WHAT IS BEING ASKED. Restate the data exactly as given and keep the pictures out.

INFORMATION SUPPLIED.
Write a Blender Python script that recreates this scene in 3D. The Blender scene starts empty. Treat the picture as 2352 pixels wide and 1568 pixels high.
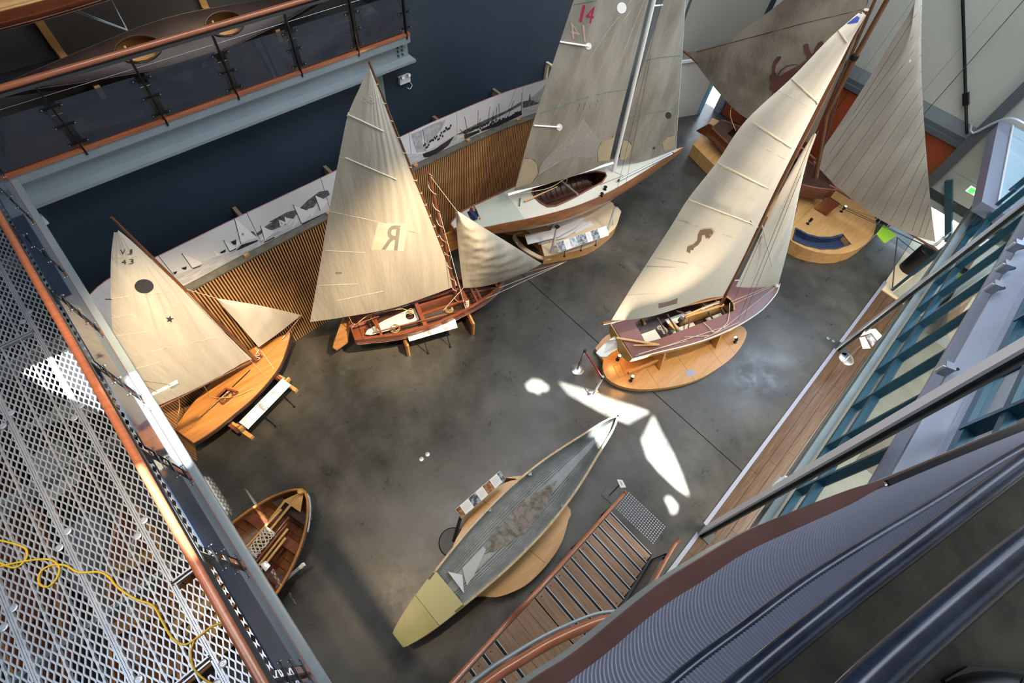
import bpy, bmesh, math, random
from mathutils import Vector, Matrix
from mathutils.bvhtree import BVHTree
from mathutils.geometry import tessellate_polygon
random.seed(7)
S = bpy.context.scene
COL = S.collection
# ---------------------------------------------------------------- camera
CH = 10.0
RW = Matrix(((0.731210,0.546690,-0.407997),(-0.676707,0.656747,-0.332792),(0.086017,0.519435,0.850170)))
CAM = Vector((0, 0, CH))
cd = bpy.data.cameras.new('camera'); cam = bpy.data.objects.new('camera', cd); COL.objects.link(cam)
cd.sensor_width = 36.0; cd.lens = 36.0 * 1125.0 / 2352.0; cd.clip_start = 0.05; cd.clip_end = 200
cam.matrix_world = Matrix.Translation(CAM) @ RW.to_4x4()
S.camera = cam
# ---------------------------------------------------------------- world, sun, lamps, exposure
S.view_settings.view_transform = 'Standard'; S.view_settings.look = 'None'
S.view_settings.gamma = 1; S.view_settings.exposure = 0.82
try: S.view_settings.use_curve_mapping = False
except Exception: pass
W = bpy.data.worlds.new('world'); S.world = W; W.use_nodes = True
bg = W.node_tree.nodes['Background']; bg.inputs[0].default_value = (0.78, 0.88, 1.0, 1); bg.inputs[1].default_value = 3.0
SUN = Vector((-0.10, 0.08, -0.99)).normalized()
sl = bpy.data.lights.new('sun', 'SUN'); sl.energy = 30; sl.angle = math.radians(0.6); sl.color = (1, 0.97, 0.9)
so = bpy.data.objects.new('sun', sl); COL.objects.link(so); so.rotation_euler = SUN.to_track_quat('-Z', 'Y').to_euler()
def area(name, loc, target, sx, sy, power, col):
    l = bpy.data.lights.new(name, 'AREA'); l.shape = 'RECTANGLE'; l.size = sx; l.size_y = sy; l.energy = power; l.color = col
    o = bpy.data.objects.new(name, l); COL.objects.link(o); o.location = loc
    o.rotation_euler = (Vector(target) - Vector(loc)).to_track_quat('-Z', 'Y').to_euler(); return o
def spot(name, loc, target, power, deg, col=(1, .72, .4), blend=.8, r=.05):
    l = bpy.data.lights.new(name, 'SPOT'); l.energy = power; l.spot_size = math.radians(deg); l.spot_blend = blend; l.color = col
    l.shadow_soft_size = r
    o = bpy.data.objects.new(name, l); COL.objects.link(o); o.location = loc
    o.rotation_euler = (Vector(target) - Vector(loc)).to_track_quat('-Z', 'Y').to_euler(); return o
DAY = (0.80, 0.90, 1.0); WARM = (1.0, 0.74, 0.45)
area('ceiling_fill', (4.5, 4.2, 13.2), (5.0, 6.5, 0), 8, 5, 400, (0.93, 0.96, 1.0))  # broad lamps added below the unseen ceiling as general fill
area('ceiling_fill', (12.5, 3.0, 13.2), (12.5, 3.0, 0), 7, 7, 420, (0.86, 0.93, 1.0))
area('ceiling_fill', (-5.0, 2.5, 13.2), (-4.0, 2.5, 0), 4, 8, 170, DAY)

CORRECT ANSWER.
Write a Blender Python script that recreates this scene in 3D. The Blender scene starts empty. Treat the picture as 2352 pixels wide and 1568 pixels high.
import bpy, bmesh, math, random
from mathutils import Vector, Matrix
from mathutils.bvhtree import BVHTree
from mathutils.geometry import tessellate_polygon
random.seed(7)
S = bpy.context.scene
COL = S.collection
# ---------------------------------------------------------------- camera
CH = 10.0
RW = Matrix(((0.731210,0.546690,-0.407997),(-0.676707,0.656747,-0.332792),(0.086017,0.519435,0.850170)))
CAM = Vector((0, 0, CH))
cd = bpy.data.cameras.new('camera'); cam = bpy.data.objects.new('camera', cd); COL.objects.link(cam)
cd.sensor_width = 36.0; cd.lens = 36.0 * 1125.0 / 2352.0; cd.clip_start = 0.05; cd.clip_end = 200
cam.matrix_world = Matrix.Translation(CAM) @ RW.to_4x4()
S.camera = cam
# ---------------------------------------------------------------- world, sun, lamps, exposure
S.view_settings.view_transform = 'Standard'; S.view_settings.look = 'None'
S.view_settings.gamma = 1; S.view_settings.exposure = 0.82
try: S.view_settings.use_curve_mapping = False
except Exception: pass
W = bpy.data.worlds.new('world'); S.world = W; W.use_nodes = True
bg = W.node_tree.nodes['Background']; bg.inputs[0].default_value = (0.78, 0.88, 1.0, 1); bg.inputs[1].default_value = 3.0
SUN = Vector((-0.10, 0.08, -0.99)).normalized()
sl = bpy.data.lights.new('sun', 'SUN'); sl.energy = 30; sl.angle = math.radians(0.6); sl.color = (1, 0.97, 0.9)
so = bpy.data.objects.new('sun', sl); COL.objects.link(so); so.rotation_euler = SUN.to_track_quat('-Z', 'Y').to_euler()
def area(name, loc, target, sx, sy, power, col):
    l = bpy.data.lights.new(name, 'AREA'); l.shape = 'RECTANGLE'; l.size = sx; l.size_y = sy; l.energy = power; l.color = col
    o = bpy.data.objects.new(name, l); COL.objects.link(o); o.location = loc
    o.rotation_euler = (Vector(target) - Vector(loc)).to_track_quat('-Z', 'Y').to_euler(); return o
def spot(name, loc, target, power, deg, col=(1, .72, .4), blend=.8, r=.05):
    l = bpy.data.lights.new(name, 'SPOT'); l.energy = power; l.spot_size = math.radians(deg); l.spot_blend = blend; l.color = col
    l.shadow_soft_size = r
    o = bpy.data.objects.new(name, l); COL.objects.link(o); o.location = loc
    o.rotation_euler = (Vector(target) - Vector(loc)).to_track_quat('-Z', 'Y').to_euler(); return o
DAY = (0.80, 0.90, 1.0); WARM = (1.0, 0.74, 0.45)
area('ceiling_fill', (4.5, 4.2, 13.2), (5.0, 6.5, 0), 8, 5, 400, (0.93, 0.96, 1.0))  # broad lamps added below the unseen ceiling as general fill
area('ceiling_fill', (12.5, 3.0, 13.2), (12.5, 3.0, 0), 7, 7, 420, (0.86, 0.93, 1.0))
area('ceiling_fill', (-5.0, 2.5, 13.2), (-4.0, 2.5, 0), 4, 8, 170, DAY)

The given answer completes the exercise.